Research Projects

Unraveling adaptive strategies to living by the sea during the early-middle Holocene through the study of resource utilization in the Carmel coast settlements

Israel Science Foundation funded project

  • Isaac Ogloblin (Ph.D. student, co-supervised with E. Galili): Neolithic submerged settlements along the Carmel coast, looking into materials collected during underwater survey (mud bricks, pottery, deposits associated with combustion features) to understand technological choices and subsistence practices. Sites explored: Atlit Yam (Pre-Pottery Neolithic C), Neve Yam (Pottery Neolithic Wadi Rabah), Tel Hreiz (Pottery Neolithic Wadi Rabah).

  • Roey Nickelsberg (Ph.D. student, co-supervised with A. Yasur-Landau): Adaptation of coastal settlements in the Dor-Habonim area to the Carmel coast, including coastal and underwater excavations, and a focus on the procurement strategies of coastal societies through pottery. Sites explored: Dor South (Early Bronze Age I), Habonim North (Yarmoukian).

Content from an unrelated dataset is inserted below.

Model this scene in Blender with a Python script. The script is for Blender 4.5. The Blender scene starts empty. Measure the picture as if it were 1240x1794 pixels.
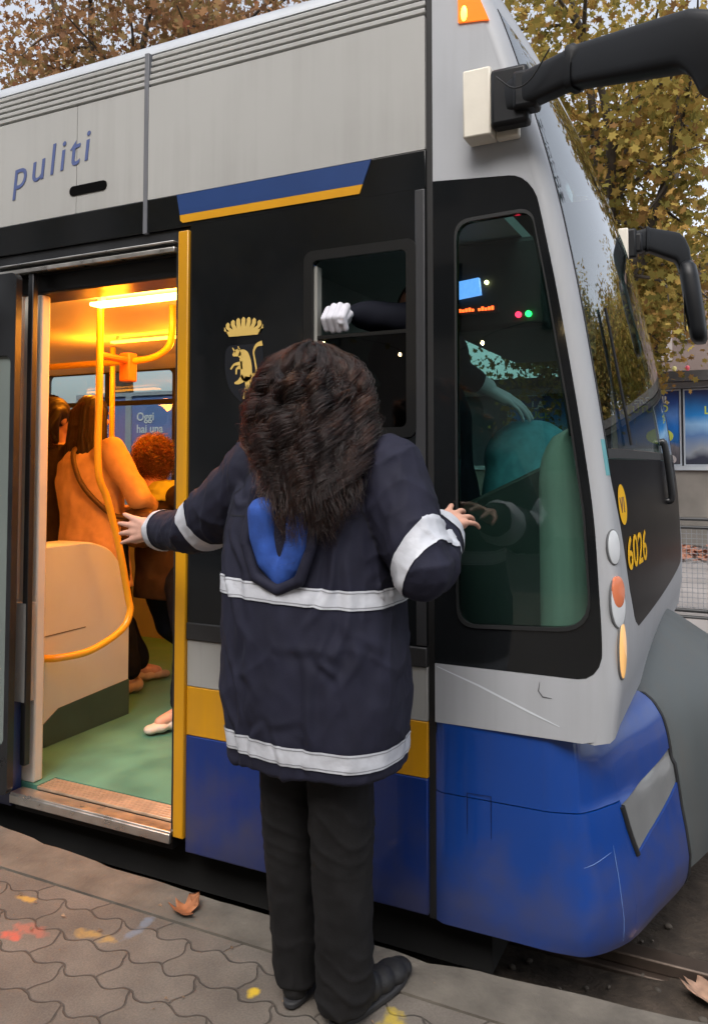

Reconstructing Bronze Age maritime networks: A new provenance study of stone anchors from Israel and Cyprus

Honor Frost Foundation funded project (PIs: A. Yasur-Landau, R. Shahack-Gross; in collaboration with S. Manning and C. Fulton)

  • Sara Macke (M.A. student, co-supervised with A. Yasur-Landau): Development of a new method to identify sources of Bronze Age anchors made of carbonate rocks found along the Carmel coast and Cyprus. Includes analysis of reference coastal rocks as well as Brnze Age stone anchors from various sites along the Carmel coast.

Geoarchaeology at the Middle Paleolithic sites of Nesher Ramla and Tinshemet Cave, Israel: Stratigraphy, depositional-post depositional processes and inferences about human behavior and use of space

Collaboration project (PI: Y. Zaidner; The Middle Paleolithic in the Levant)

  • Alyssa Pietraszek (Ph.D. student, co-supervised with Y. Zaidner): A geoarchaeological study of the stratigraphy and deposits at Tinshemet Cave and Nesher Ramla, including spatial micro-remain quantifications, micromorphology and a study of ochre to explore a possible symbolic relationship between use of fire, ochre and human burials.

The Early Bronze Age in Tel Arad, Israel: a multidisciplinary study of chronology and subsistence economy

  • Zach Dunseth (Post-doctoral fellow, co-supervised with I. Finkelstein, TAU).

Bone taphonomy and preservation in the Geometric Kebaran site of Neve David

  • Mason Seymore (MA student, co-supervised with R. Yeshurun, UH).

Pottery from a trash accumulation at the Middle Bronze palace at Tel Kabri

  • Silvana Kreines (MA student, co-supervised with A. Yasur-Landau, UH).